— Start Source material —

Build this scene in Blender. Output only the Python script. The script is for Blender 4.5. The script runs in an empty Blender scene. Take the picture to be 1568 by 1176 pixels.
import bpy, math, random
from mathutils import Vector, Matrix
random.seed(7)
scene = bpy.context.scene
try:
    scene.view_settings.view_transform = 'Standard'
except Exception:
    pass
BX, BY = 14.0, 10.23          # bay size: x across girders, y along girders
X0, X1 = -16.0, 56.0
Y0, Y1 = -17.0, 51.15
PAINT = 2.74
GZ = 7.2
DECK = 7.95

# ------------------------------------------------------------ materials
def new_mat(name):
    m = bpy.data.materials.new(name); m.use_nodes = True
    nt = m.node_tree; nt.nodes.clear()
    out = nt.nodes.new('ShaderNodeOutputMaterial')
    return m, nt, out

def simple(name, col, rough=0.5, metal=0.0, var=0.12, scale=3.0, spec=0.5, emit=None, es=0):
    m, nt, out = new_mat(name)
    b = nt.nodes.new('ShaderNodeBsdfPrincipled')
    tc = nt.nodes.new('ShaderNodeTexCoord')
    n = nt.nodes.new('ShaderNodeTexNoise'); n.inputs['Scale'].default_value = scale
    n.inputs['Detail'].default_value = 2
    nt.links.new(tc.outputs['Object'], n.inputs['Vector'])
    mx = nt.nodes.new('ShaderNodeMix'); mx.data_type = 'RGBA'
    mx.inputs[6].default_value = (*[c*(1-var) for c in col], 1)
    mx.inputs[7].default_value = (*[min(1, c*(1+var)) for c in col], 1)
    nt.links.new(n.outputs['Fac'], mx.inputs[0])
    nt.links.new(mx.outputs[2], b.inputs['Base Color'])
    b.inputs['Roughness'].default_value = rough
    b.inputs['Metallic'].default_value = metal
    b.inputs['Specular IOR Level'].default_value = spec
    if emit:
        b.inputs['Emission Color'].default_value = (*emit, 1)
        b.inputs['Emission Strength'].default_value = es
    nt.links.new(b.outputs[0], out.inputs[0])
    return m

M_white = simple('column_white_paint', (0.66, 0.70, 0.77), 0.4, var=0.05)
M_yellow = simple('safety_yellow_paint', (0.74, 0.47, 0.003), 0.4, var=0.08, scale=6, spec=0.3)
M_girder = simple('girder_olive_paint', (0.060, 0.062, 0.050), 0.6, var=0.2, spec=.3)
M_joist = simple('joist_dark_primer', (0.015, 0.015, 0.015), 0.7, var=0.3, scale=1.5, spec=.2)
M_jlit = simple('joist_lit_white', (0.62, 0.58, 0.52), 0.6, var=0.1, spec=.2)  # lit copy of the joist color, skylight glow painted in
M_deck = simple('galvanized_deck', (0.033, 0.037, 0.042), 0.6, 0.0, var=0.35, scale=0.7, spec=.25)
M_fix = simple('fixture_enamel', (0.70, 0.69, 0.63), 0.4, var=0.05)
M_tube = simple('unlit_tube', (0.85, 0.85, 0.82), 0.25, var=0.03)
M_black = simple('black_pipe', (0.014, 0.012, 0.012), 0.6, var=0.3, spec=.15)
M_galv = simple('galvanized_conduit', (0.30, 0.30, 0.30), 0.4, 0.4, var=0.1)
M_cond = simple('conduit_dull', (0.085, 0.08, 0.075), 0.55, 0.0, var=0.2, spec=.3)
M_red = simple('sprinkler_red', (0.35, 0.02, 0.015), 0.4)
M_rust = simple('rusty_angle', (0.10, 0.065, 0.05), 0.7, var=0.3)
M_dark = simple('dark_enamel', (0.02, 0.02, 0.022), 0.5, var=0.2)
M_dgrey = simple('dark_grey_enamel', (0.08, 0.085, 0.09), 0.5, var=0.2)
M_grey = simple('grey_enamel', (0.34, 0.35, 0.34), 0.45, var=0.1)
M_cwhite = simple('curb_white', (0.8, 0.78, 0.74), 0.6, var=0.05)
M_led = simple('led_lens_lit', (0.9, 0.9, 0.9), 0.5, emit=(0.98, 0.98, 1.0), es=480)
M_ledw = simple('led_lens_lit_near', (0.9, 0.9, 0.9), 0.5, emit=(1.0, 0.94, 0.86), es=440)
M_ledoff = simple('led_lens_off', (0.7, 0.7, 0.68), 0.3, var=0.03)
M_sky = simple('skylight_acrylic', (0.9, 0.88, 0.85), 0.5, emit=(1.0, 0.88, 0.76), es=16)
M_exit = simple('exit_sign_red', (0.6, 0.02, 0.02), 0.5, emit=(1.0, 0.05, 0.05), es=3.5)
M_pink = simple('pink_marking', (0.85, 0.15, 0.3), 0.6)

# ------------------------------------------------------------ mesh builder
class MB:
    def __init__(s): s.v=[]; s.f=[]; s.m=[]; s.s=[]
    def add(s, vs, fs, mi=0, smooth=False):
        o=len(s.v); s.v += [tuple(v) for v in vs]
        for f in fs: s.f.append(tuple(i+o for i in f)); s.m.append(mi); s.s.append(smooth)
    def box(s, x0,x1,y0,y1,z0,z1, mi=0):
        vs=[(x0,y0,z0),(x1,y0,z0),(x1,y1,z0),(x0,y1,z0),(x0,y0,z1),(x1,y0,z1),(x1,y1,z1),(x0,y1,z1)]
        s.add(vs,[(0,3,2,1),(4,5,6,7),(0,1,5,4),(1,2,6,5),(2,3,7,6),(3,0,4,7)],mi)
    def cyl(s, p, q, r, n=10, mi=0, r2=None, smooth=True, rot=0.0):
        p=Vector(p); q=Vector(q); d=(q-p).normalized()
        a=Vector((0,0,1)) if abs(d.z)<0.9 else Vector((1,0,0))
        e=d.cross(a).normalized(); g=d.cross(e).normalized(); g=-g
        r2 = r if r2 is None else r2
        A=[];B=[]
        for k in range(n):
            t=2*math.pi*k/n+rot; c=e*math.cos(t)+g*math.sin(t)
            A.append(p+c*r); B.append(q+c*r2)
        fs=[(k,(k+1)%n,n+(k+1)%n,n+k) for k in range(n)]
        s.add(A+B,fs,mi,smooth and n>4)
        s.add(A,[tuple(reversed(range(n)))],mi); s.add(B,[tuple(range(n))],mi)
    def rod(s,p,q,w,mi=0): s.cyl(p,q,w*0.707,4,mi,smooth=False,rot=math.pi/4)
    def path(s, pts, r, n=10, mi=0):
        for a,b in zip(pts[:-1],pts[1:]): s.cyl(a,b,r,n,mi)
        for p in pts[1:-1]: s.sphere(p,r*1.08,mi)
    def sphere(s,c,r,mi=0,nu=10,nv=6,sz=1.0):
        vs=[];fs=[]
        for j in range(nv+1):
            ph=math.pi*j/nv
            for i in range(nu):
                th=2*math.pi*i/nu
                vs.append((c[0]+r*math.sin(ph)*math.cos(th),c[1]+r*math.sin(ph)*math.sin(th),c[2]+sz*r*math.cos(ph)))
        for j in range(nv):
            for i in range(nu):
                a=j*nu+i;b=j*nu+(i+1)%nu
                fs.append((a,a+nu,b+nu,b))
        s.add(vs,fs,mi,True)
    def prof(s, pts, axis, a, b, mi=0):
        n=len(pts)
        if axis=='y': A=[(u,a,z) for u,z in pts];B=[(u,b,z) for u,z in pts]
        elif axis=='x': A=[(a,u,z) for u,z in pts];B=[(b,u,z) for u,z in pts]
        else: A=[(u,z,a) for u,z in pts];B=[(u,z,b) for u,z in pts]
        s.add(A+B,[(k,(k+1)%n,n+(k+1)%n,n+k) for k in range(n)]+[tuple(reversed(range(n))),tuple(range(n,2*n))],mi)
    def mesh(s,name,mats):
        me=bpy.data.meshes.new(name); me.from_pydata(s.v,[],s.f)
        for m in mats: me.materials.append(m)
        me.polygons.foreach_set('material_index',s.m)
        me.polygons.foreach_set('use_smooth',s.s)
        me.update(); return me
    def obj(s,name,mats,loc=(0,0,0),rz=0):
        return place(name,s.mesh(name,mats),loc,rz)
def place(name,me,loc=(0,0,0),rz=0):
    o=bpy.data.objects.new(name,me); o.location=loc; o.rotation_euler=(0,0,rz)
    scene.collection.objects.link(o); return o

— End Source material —

The task ▸ Repeat, unchanged, every line from the one that contains "var=0.3, scale=1.5, spec=.2)" to the one that contains "M_pink = simple('pink_marking', (0.85, 0.15, 0.3), 0.6)", including both, and no other line.

Task answer ▸
M_joist = simple('joist_dark_primer', (0.015, 0.015, 0.015), 0.7, var=0.3, scale=1.5, spec=.2)
M_jlit = simple('joist_lit_white', (0.62, 0.58, 0.52), 0.6, var=0.1, spec=.2)  # lit copy of the joist color, skylight glow painted in
M_deck = simple('galvanized_deck', (0.033, 0.037, 0.042), 0.6, 0.0, var=0.35, scale=0.7, spec=.25)
M_fix = simple('fixture_enamel', (0.70, 0.69, 0.63), 0.4, var=0.05)
M_tube = simple('unlit_tube', (0.85, 0.85, 0.82), 0.25, var=0.03)
M_black = simple('black_pipe', (0.014, 0.012, 0.012), 0.6, var=0.3, spec=.15)
M_galv = simple('galvanized_conduit', (0.30, 0.30, 0.30), 0.4, 0.4, var=0.1)
M_cond = simple('conduit_dull', (0.085, 0.08, 0.075), 0.55, 0.0, var=0.2, spec=.3)
M_red = simple('sprinkler_red', (0.35, 0.02, 0.015), 0.4)
M_rust = simple('rusty_angle', (0.10, 0.065, 0.05), 0.7, var=0.3)
M_dark = simple('dark_enamel', (0.02, 0.02, 0.022), 0.5, var=0.2)
M_dgrey = simple('dark_grey_enamel', (0.08, 0.085, 0.09), 0.5, var=0.2)
M_grey = simple('grey_enamel', (0.34, 0.35, 0.34), 0.45, var=0.1)
M_cwhite = simple('curb_white', (0.8, 0.78, 0.74), 0.6, var=0.05)
M_led = simple('led_lens_lit', (0.9, 0.9, 0.9), 0.5, emit=(0.98, 0.98, 1.0), es=480)
M_ledw = simple('led_lens_lit_near', (0.9, 0.9, 0.9), 0.5, emit=(1.0, 0.94, 0.86), es=440)
M_ledoff = simple('led_lens_off', (0.7, 0.7, 0.68), 0.3, var=0.03)
M_sky = simple('skylight_acrylic', (0.9, 0.88, 0.85), 0.5, emit=(1.0, 0.88, 0.76), es=16)
M_exit = simple('exit_sign_red', (0.6, 0.02, 0.02), 0.5, emit=(1.0, 0.05, 0.05), es=3.5)
M_pink = simple('pink_marking', (0.85, 0.15, 0.3), 0.6)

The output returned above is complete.